Alejandro Guerrero is the Co-Founder and General Partner of Act One Ventures, a Los Angeles micro-VC firm that backs pre-seed and seed companies across vertical SaaS, fintech, compliance, and AI-native enterprise software. A first-generation Mexican-American and former two-time founder, he authored the Diversity Rider, a clause now adopted by hundreds of funds that obligates lead investors to make space on cap tables for underrepresented co-investors. Act One closed a $73M Fund III in 2024 - roughly 3x its prior fund.
Belsasar 'Bel' Lepe is co-founder and CEO of Cerby, the identity automation platform built to secure the applications that traditional identity tools ignore - the sprawling layer of disconnected, nonstandard, and unmanageable apps that enterprises actually run on. A first-generation Mexican-American and Stanford Computer Science graduate, Lepe started at Google at 18, then co-founded Ooyala - a video technology company that achieved two exits totaling over $440M - before turning his attention to the gaping hole in enterprise identity security. Cerby raised $54M in Series B funding in 2025, counts L'Oréal, Fox, and Allstate among its customers, and has grown ARR 10x in under two years.
Frances Messano is CEO of NewSchools Venture Fund, a venture philanthropy that backs early-stage education entrepreneurs across the U.S. A Brooklyn native, first-generation college graduate, and Harvard-trained economist, she left Wall Street (Morgan Stanley equity derivatives) for a decade-long arc through consulting and Teach For America before landing at NewSchools in 2015. She rose to President, built the Diverse Leaders investment strategy, and in January 2023 became the organization's first woman of color to serve as CEO. Under her leadership, NewSchools has deployed $23M+ supporting 80 teams in a single year, with 76% of portfolio companies led by people of color.

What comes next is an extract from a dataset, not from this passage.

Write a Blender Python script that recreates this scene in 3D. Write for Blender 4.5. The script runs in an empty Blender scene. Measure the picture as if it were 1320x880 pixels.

Miriam Rivera is the Co-Founder, CEO, and Managing Director of Ulu Ventures, one of the largest Latina-led venture capital firms in the United States with ~$400M AUM. A first-generation college student born to Puerto Rican migrant farmworkers, she earned four degrees from Stanford, joined Google as its second attorney and helped scale the company from $85M to $10B in revenue, then co-founded Ulu Ventures in 2008 with husband Clint Korver. Ulu's data-driven, bias-reducing investment model has backed 10 unicorns including Palantir and Guild Education, with a portfolio where 80% of founders are women, immigrants, or from minority groups.